The ROI of User Understanding
I’ve written before about how all this user business is supposed to be worth it in terms of, well, business, but it’s such and important part of the subject matter of User Understanding, User Considerations, Customer Experience etc. that it should probably be the subject of every other article.
I do, however, try to also get around to other aspects of these things, but today we’re going to have another look at this business business: – is there any reasonable Return On Investment from being attentive to your user/customer?
Interestingly, saying “yes” to that question becomes just slightly more obvious when I include the word “customer”, because even though “customer” is a sub-group of “user” – as I’ve explained before – that’s not how we usually think, much less talk, about it. I’m going to just hammer on that connection between “user” and “customer”, turning that “yes” into a much more emphatic “YES!” over the course of the next few hundred words.
Let’s start with another thing that should be obvious, yet for some reason is not: What are we comparing with? That is, what other things (apart from “nothing”) could we be doing to further our business, and how does User Considerations stack up? Well, let’s just pick an obvious one: Advertising – the concerted effort towards attracting new customers to your business, i.e. create new users of your product. We know that’s expensive and, objectively speaking, low on efficiency; we know most ads (by volume) don’t result in anything at all, and that we’re down at the levels of one in hundreds, even thousands or lower, even just for any reaction, let alone a conversion.
We all know that, but here’s something you probably didn’t know: It costs a lot more (as much as 4-6 times more, according to several sources) to acquire a new customer than it does to retain a current one.
OK, so what? Well, I’m not done: According to some fairly reliable sources, as much as 80% of your future revenue will come from just 20% of your loyal customers. Which means that investing in customer service – a field that’s woefully underappreciated – is not only way more cost-effective, it’s also much more productive in the long haul.

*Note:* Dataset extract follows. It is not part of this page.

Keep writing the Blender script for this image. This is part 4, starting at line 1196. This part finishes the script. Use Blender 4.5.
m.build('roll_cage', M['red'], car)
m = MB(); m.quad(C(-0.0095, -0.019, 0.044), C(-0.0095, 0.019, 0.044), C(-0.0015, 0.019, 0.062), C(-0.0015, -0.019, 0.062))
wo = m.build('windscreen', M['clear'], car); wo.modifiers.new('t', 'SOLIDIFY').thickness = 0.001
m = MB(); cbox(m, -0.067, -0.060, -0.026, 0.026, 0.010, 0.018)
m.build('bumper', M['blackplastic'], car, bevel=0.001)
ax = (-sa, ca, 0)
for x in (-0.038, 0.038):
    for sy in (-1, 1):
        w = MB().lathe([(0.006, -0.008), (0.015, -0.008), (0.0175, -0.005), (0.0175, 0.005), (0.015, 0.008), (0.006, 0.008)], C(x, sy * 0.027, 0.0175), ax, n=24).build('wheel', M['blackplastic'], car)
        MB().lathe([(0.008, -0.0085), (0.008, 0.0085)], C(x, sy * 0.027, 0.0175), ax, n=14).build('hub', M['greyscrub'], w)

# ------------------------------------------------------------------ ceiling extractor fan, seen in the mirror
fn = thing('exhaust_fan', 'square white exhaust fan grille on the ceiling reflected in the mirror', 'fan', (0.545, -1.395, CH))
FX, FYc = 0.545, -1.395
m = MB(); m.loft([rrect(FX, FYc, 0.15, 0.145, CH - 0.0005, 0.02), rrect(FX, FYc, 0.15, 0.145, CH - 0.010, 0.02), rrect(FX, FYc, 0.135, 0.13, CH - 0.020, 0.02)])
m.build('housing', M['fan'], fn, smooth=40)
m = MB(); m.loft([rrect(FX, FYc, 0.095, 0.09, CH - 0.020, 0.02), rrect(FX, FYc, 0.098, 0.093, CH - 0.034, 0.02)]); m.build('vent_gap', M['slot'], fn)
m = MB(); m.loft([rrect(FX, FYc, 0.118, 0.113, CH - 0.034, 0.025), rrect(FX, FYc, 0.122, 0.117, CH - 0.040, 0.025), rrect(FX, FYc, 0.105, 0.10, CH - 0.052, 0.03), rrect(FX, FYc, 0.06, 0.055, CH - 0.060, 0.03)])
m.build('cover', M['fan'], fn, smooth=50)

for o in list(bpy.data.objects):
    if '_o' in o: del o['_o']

Of course you should also be trying to get new customers, don’t get me wrong – it’s just that advertising gets way more credit for being an absolute necessity than it deserves, compared to simply having a good user/customer experience.
That graphic right there comes from a report from Temkin Group, and it shows the benefits from investments in customer service for very large companies in the US and UK (the Forbes one up there was about start-ups) – and there’s lots of other sources that say the same: Paying attention to your customer, to their needs and their experience with your business, and addressing those wholeheartedly, is an extremely robust and cost-effective way of boosting revenue and staying in business.
Now, I know what you’re thinking: Customer Service and User Experience isn’t the same. And you’re right – they’re different professional fields that require different skills and activities, and come in at different points of a project. But it’s the thing that they do have in common that matters here: They work because people react very strongly to experience.
For example, having a customer service department that handles complaints really well isn’t so much about giving refunds or replacements – it’s much more about making the customer feel that their experience is taken seriously and their complaint is validated.
If you fail to provide that feeling you may end up with a customer who’s still fuming even after a full refund, and who’ll never deal with you again – and conversely, a customer that called in angry may end up slightly grateful for a token rebate or discount if the validation of the complaint in itself already satisfied her need to be heard and taken seriously. She could end up more loyal after a successful meeting with customer services than if she’d never had a problem to begin with.
These very human reactions to experiences are very visible in customer service – but you will do well to remember that the people who use your product have experiences that are just as important to their relationship with your business during regular use of your product that you never actually see or hear of. How many of us haven’t tried pleading with a TV, a computer or a car, begging or screaming for it to do that thing we’re completely reasonably, we believe, expecting of it… that, my friend, is an experience, and if you sold that TV or that car, you’re on the hook for that experience, even if the user never called customer service about it (see how the two intertwine?).
User Experience is about so much more than interfaces – it’s about how your users, your customers, are human beings, and how your considerations of what you’re giving them in return for the time and money they spend on your product can make or break your business.